Financial Firms Not Trumpeting HSAs Loud Enough

January 17, 2008 (PLANSPONSOR.com) - Most financial services firms have a way to go before they are effectively promoting health savings account (HSA) products, a new study says.

The Financial Research Corporation (FRC) said in a news release thatUMB Bank, JPMorgan Chase, and the Vanguard Group were among “a minority” of firms doing a good enough job in HSA promotion by creating destination Web sites or co-marketing the accounts with HSA providers.The FRC’s study found that most top-tier financial institutions have been slow to match the product support of the small providers.

Selected key findings from the research report include:

  • Although FRC estimated that HSA assets will grow from $4 billion at year-end 2007 to $15 billion by 2010, it has downwardly revised its HSA asset projections and is now adopting a conservative growth projection in place of its previously moderate projections.
  • HSA providers are offering more attractive investment options beyond FDIC-insured accounts, with a number of providers having rolled out mutual fund-based offerings in 2007.
  • Product risk, such as the high deductible in the insurance plan, and legislative risk remain two of the largest impediments to HSA product growth.

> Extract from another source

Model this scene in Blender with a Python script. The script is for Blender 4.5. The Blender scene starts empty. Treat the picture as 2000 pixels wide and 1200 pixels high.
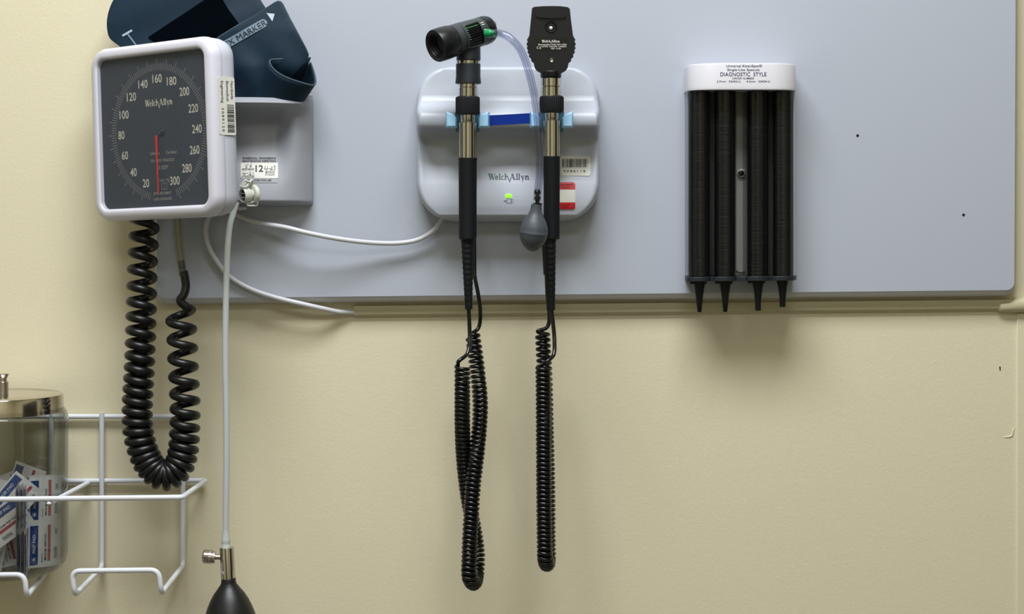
import bpy, bmesh, math, random
from mathutils import Vector as V, Matrix
random.seed(7)
SC = bpy.context.scene
COL = SC.collection
PI = math.pi

# ------------------------------------------------------------ camera
F = 3480.0          # focal length in pixels of the 2000 px wide frame
D = 1.92            # distance camera - wall (m)
ZC = 1.56           # lens height (m)
HY = 400.0          # pixel row of the lens height (the photo is cropped, so the lens looks level with a shift)
cam = bpy.data.cameras.new('camera')
cam.sensor_width = 36.0
cam.lens = 36.0 * F / 2000.0
cam.clip_start = 0.01
cam.shift_y = -(600.0 - HY) / 2000.0
cam_o = bpy.data.objects.new('camera', cam)
COL.objects.link(cam_o)
cam_o.location = (0, -D, ZC)
cam_o.rotation_euler = (PI / 2, 0, 0)
SC.camera = cam_o

# ------------------------------------------------------------ world, lights, exposure
w = bpy.data.worlds.new('world')
SC.world = w
w.use_nodes = True
w.node_tree.nodes['Background'].inputs[0].default_value = (0.75, 0.8, 0.9, 1)
w.node_tree.nodes['Background'].inputs[1].default_value = 0.02
SC.view_settings.view_transform = 'Standard'
SC.view_settings.look = 'None'
SC.view_settings.gamma = 1
SC.view_settings.use_curve_mapping = False
SC.view_settings.exposure = 0.0

def area(name, loc, sx, sy, power, col, rot=(0, 0, 0)):
    l = bpy.data.lights.new(name, 'AREA')
    l.shape = 'RECTANGLE'; l.size = sx; l.size_y = sy; l.energy = power; l.color = col
    o = bpy.data.objects.new(name, l); COL.objects.link(o)
    o.location = loc; o.rotation_euler = rot
    return o
# recessed ceiling troffer ahead of the wall; the back one is added frontal fill
area('ceiling_troffer', (-0.12, -0.95, 2.985), 1.15, 0.58, 49.0, (0.97, 1.0, 1.03))
area('added_fill_light', (0.1, -2.6, 2.985), 1.15, 0.58, 18.0, (0.97, 1.0, 1.03))

# ------------------------------------------------------------ helpers
def P(x, y, d):
    s = (D - d) / F
    return V(((x - 1000) * s, -d, ZC + (HY - y) * s))
def S(d): return (D - d) / F

def lin(c):
    c = c / 255.0
    return c / 12.92 if c <= 0.04045 else ((c + 0.055) / 1.055) ** 2.4
def rgb(r, g, b): return (lin(r), lin(g), lin(b), 1)

def mat(name, col, rough=0.5, metal=0.0, noise=None, bump=None, coat=0.0, spec=0.5, var=0.0, emit=None):
    m = bpy.data.materials.new(name); m.use_nodes = True
    nt = m.node_tree; b = nt.nodes['Principled BSDF']
    c = rgb(*col)
    b.inputs['Base Color'].default_value = c
    b.inputs['Roughness'].default_value = rough
    b.inputs['Metallic'].default_value = metal
    b.inputs['Specular IOR Level'].default_value = spec
    b.inputs['Coat Weight'].default_value = coat
    if emit:
        b.inputs['Emission Color'].default_value = rgb(*emit[0]); b.inputs['Emission Strength'].default_value = emit[1]
    tc = nt.nodes.new('ShaderNodeTexCoord')
    if var:
        n = nt.nodes.new('ShaderNodeTexNoise'); n.inputs['Scale'].default_value = noise or 40; n.inputs['Detail'].default_value = 4
        nt.links.new(tc.outputs['Object'], n.inputs['Vector'])
        mx = nt.nodes.new('ShaderNodeMix'); mx.data_type = 'RGBA'
        mx.inputs['A'].default_value = tuple(x * (1 - var) for x in c[:3]) + (1,)
        mx.inputs['B'].default_value = tuple(min(1, x * (1 + var)) for x in c[:3]) + (1,)
        nt.links.new(n.outputs['Fac'], mx.inputs['Factor']); nt.links.new(mx.outputs['Result'], b.inputs['Base Color'])
    if bump:
        sc, st, dist = bump
        n2 = nt.nodes.new('ShaderNodeTexNoise'); n2.inputs['Scale'].default_value = sc; n2.inputs['Detail'].default_value = 3
        nt.links.new(tc.outputs['Object'], n2.inputs['Vector'])
        bp = nt.nodes.new('ShaderNodeBump'); bp.inputs['Strength'].default_value = st; bp.inputs['Distance'].default_value = dist
        nt.links.new(n2.outputs['Fac'], bp.inputs['Height']); nt.links.new(bp.outputs['Normal'], b.inputs['Normal'])
    return m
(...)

“HSAs can provide part of a successful consumer strategy to prevent the significant drawdown of retirement savings during a health care crisis,” said Lynette DeWitt, FRC’s Research Director of Sub-Advisory Markets, and the firm’s lead HSA researcher, in the announcement. “We believe that financial institutions should take a dual-pronged health care planning strategy when assisting their customers in meeting retirement health care needs. HSAs provide part of that solution, and it will be hard for financial institutions to advance to the second, more sophisticated, step of health care planning implementation if those institutions aren’t first supporting HSAs as an initial step.”

The report provides details on how financial institutions can align themselves with the growing HSA trend, including specific recommendations for firms that offer High Deductible Health Plan/HSA plans and those that offer traditional health plans. It also provides updated estimates and projections for HSA market growth over the next three years.